*Given material:*
===
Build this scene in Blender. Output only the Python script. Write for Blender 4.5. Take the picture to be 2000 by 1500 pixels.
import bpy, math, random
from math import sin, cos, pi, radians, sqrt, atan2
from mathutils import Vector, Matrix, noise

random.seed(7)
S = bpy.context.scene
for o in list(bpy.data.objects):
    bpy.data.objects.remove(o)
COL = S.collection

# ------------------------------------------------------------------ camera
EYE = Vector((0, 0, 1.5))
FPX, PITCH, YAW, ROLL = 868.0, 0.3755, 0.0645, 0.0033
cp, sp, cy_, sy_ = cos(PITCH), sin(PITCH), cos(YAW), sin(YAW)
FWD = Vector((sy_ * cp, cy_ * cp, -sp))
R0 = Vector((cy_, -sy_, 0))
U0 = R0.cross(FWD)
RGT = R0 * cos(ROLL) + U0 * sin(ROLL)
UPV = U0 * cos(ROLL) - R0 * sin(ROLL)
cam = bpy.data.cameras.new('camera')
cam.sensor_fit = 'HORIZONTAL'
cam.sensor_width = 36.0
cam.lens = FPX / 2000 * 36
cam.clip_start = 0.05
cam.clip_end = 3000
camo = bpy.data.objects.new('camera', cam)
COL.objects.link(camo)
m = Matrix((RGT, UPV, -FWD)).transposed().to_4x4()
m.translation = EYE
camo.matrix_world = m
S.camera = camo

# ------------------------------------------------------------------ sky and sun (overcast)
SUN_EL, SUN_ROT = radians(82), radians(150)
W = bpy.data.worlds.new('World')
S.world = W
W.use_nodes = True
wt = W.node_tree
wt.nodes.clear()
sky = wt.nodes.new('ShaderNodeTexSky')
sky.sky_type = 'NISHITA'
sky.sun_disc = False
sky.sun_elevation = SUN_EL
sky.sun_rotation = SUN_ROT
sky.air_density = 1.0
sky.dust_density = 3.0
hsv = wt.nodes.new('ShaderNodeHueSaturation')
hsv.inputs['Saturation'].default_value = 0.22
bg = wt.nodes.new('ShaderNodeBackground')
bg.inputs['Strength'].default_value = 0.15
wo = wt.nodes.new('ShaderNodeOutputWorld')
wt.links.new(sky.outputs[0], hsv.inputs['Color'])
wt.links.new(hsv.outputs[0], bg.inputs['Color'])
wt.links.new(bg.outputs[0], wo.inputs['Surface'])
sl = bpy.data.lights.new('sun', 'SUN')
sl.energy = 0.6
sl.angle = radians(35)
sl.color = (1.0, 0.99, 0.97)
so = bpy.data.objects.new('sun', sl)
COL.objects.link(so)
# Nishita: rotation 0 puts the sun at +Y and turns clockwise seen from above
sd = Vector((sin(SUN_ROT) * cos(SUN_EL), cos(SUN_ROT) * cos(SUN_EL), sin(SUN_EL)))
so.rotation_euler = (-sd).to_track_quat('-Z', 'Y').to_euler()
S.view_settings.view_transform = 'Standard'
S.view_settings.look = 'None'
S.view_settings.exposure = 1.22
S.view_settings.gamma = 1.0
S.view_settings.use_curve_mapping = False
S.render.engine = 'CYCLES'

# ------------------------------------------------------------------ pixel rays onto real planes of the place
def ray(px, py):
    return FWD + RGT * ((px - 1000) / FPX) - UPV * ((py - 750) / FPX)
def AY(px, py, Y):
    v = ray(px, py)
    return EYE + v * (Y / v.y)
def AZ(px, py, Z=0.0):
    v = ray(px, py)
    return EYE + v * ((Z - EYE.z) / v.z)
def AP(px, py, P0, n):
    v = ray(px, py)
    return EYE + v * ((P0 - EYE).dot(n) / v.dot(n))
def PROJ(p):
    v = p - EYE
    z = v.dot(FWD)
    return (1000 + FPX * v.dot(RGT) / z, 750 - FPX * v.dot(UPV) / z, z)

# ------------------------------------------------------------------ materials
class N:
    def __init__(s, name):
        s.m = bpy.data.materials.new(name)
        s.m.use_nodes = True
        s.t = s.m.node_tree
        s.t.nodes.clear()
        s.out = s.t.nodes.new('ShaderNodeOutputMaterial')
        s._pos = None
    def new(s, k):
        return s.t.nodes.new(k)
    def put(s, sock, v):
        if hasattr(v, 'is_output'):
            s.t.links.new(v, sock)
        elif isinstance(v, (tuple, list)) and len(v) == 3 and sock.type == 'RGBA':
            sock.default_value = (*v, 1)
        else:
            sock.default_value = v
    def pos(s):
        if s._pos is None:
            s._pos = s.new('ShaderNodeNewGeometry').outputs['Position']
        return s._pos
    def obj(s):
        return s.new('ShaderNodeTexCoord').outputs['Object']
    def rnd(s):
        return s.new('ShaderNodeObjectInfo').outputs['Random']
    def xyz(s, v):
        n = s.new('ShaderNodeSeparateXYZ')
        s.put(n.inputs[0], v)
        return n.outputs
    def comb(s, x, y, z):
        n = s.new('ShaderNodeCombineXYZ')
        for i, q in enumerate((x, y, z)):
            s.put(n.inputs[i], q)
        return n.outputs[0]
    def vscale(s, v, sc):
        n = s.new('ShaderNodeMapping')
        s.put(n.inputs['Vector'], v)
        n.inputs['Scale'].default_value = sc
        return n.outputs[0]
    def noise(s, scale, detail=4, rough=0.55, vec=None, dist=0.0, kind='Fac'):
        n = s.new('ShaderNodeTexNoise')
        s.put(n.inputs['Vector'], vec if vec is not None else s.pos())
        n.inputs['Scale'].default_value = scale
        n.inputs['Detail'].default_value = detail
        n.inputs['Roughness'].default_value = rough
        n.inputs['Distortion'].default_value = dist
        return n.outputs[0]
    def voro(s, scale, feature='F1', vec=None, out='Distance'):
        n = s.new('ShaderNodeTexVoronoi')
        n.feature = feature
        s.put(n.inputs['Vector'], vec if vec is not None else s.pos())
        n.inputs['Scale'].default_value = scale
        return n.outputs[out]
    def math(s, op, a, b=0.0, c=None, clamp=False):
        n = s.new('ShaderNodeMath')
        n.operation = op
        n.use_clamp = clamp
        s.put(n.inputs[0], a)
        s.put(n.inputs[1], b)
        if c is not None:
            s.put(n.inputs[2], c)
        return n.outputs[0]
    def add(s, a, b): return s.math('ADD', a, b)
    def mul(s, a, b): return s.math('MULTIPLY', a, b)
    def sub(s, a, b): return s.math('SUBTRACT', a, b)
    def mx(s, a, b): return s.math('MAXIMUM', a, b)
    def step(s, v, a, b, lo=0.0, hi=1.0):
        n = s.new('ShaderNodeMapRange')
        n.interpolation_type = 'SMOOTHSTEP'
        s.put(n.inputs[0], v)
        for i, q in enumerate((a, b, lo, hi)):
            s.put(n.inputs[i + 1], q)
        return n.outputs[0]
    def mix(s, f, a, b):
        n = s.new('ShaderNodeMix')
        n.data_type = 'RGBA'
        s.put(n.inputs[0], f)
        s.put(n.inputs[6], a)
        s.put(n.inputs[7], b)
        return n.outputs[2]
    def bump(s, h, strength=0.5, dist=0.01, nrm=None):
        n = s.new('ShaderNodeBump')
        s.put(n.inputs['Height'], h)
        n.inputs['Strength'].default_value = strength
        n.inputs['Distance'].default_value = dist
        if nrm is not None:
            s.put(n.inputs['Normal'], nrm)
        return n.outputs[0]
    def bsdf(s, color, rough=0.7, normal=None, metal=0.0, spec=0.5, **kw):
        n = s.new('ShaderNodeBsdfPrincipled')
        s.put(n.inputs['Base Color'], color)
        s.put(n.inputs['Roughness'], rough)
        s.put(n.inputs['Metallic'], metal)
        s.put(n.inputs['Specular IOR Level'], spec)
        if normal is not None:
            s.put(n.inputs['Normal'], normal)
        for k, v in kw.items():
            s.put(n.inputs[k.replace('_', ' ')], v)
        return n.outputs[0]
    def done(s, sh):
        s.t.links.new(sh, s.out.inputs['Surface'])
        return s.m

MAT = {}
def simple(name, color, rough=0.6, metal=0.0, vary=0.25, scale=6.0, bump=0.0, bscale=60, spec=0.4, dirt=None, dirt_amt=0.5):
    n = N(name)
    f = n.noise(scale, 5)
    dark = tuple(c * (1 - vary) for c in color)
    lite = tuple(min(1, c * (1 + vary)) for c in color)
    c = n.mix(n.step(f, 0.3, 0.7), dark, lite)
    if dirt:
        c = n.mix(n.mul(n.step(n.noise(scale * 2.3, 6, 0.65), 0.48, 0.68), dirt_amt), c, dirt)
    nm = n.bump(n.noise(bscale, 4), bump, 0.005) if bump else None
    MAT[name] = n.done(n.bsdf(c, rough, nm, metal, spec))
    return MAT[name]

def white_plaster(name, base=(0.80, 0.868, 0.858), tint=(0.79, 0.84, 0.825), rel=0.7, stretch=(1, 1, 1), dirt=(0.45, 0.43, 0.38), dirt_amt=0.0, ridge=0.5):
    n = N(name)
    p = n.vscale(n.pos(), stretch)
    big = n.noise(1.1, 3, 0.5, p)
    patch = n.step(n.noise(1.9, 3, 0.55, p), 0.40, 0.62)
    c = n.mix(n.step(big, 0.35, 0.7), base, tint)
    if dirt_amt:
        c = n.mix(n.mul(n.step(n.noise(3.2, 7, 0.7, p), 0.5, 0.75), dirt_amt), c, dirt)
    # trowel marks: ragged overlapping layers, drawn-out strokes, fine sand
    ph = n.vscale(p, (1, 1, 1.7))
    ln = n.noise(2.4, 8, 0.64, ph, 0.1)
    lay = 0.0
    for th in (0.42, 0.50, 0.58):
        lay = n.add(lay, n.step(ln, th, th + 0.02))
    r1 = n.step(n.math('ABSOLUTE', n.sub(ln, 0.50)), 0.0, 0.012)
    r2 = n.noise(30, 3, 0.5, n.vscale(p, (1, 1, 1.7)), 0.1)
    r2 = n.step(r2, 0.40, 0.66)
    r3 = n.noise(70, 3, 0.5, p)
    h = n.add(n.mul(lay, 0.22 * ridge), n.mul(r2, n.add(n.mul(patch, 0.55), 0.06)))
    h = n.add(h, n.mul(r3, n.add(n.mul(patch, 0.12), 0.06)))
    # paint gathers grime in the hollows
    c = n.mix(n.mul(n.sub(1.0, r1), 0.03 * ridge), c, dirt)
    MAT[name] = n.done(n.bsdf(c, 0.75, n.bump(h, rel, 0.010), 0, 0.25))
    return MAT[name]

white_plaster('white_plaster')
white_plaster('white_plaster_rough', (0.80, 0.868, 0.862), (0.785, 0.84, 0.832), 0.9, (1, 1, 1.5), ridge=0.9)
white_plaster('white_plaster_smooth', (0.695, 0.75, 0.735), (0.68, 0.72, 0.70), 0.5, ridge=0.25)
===
*Given request:* Using the material above, quote the first line and each line after it, stopping at and including the line that holds "COL = S.collection".

*Exercise solution:*
Build this scene in Blender. Output only the Python script. Write for Blender 4.5. Take the picture to be 2000 by 1500 pixels.
import bpy, math, random
from math import sin, cos, pi, radians, sqrt, atan2
from mathutils import Vector, Matrix, noise

random.seed(7)
S = bpy.context.scene
for o in list(bpy.data.objects):
    bpy.data.objects.remove(o)
COL = S.collection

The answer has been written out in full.